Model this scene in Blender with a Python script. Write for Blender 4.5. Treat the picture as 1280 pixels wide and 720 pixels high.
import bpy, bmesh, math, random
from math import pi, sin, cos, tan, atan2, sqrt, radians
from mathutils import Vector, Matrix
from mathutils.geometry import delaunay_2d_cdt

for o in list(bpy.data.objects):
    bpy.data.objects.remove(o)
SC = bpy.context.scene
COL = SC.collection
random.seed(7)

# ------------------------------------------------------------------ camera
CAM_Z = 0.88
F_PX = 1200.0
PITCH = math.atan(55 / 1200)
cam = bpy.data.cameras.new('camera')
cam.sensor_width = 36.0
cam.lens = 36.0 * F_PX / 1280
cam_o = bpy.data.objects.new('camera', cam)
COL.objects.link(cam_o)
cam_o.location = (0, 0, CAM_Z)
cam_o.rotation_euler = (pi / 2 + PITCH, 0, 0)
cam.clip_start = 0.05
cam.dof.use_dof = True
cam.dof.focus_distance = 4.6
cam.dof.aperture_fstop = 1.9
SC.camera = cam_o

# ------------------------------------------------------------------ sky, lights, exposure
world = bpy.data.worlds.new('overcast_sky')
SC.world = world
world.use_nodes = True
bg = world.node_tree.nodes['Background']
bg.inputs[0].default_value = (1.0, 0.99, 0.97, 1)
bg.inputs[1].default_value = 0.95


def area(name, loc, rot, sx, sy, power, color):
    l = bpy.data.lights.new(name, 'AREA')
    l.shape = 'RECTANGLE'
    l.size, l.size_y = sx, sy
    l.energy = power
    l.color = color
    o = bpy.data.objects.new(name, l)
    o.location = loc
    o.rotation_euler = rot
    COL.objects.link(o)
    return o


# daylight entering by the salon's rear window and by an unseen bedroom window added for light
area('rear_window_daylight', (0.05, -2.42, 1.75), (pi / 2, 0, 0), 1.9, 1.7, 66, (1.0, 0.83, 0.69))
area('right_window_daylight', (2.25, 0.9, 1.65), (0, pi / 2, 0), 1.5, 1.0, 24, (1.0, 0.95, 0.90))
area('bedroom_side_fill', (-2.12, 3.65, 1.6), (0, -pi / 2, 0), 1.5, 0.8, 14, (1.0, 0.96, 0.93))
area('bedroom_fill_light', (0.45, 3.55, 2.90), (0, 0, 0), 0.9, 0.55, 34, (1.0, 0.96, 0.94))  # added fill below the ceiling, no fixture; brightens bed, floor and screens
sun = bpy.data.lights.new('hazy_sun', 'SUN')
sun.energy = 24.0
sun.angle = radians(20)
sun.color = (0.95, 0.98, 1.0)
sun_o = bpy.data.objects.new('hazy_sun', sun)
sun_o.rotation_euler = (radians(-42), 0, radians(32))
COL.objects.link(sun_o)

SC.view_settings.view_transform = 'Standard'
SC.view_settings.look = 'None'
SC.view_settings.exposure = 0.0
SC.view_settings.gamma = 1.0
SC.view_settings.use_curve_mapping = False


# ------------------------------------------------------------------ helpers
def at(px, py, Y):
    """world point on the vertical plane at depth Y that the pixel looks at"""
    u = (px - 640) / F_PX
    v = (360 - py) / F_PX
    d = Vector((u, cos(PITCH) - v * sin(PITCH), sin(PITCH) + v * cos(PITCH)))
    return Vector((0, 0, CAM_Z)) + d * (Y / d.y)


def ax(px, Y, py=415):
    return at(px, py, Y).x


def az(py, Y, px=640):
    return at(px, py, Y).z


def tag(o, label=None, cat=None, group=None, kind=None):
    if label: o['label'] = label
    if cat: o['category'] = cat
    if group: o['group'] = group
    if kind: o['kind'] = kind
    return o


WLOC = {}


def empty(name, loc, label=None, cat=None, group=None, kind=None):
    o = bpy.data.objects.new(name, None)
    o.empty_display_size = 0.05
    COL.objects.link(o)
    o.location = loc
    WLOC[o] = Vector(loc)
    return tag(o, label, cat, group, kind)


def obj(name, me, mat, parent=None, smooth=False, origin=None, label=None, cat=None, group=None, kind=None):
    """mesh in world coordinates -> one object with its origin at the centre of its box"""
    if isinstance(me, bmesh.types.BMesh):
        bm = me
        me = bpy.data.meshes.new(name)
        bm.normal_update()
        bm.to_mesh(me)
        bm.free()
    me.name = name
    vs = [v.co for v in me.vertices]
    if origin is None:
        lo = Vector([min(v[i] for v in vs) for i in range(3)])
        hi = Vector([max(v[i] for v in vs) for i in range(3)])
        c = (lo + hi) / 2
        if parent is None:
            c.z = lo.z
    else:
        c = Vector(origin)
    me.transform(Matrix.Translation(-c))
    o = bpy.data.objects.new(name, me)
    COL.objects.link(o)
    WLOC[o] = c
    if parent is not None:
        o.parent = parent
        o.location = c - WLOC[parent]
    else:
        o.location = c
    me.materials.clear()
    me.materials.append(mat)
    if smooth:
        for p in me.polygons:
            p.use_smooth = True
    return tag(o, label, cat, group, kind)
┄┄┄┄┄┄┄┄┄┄
### STATED PROBLEM
From the very first line of the data through the line with "from mathutils.geometry import" in it, please reproduce each line exactly and output nothing more.

### WRITTEN RESPONSE
Model this scene in Blender with a Python script. Write for Blender 4.5. Treat the picture as 1280 pixels wide and 720 pixels high.
import bpy, bmesh, math, random
from math import pi, sin, cos, tan, atan2, sqrt, radians
from mathutils import Vector, Matrix
from mathutils.geometry import delaunay_2d_cdt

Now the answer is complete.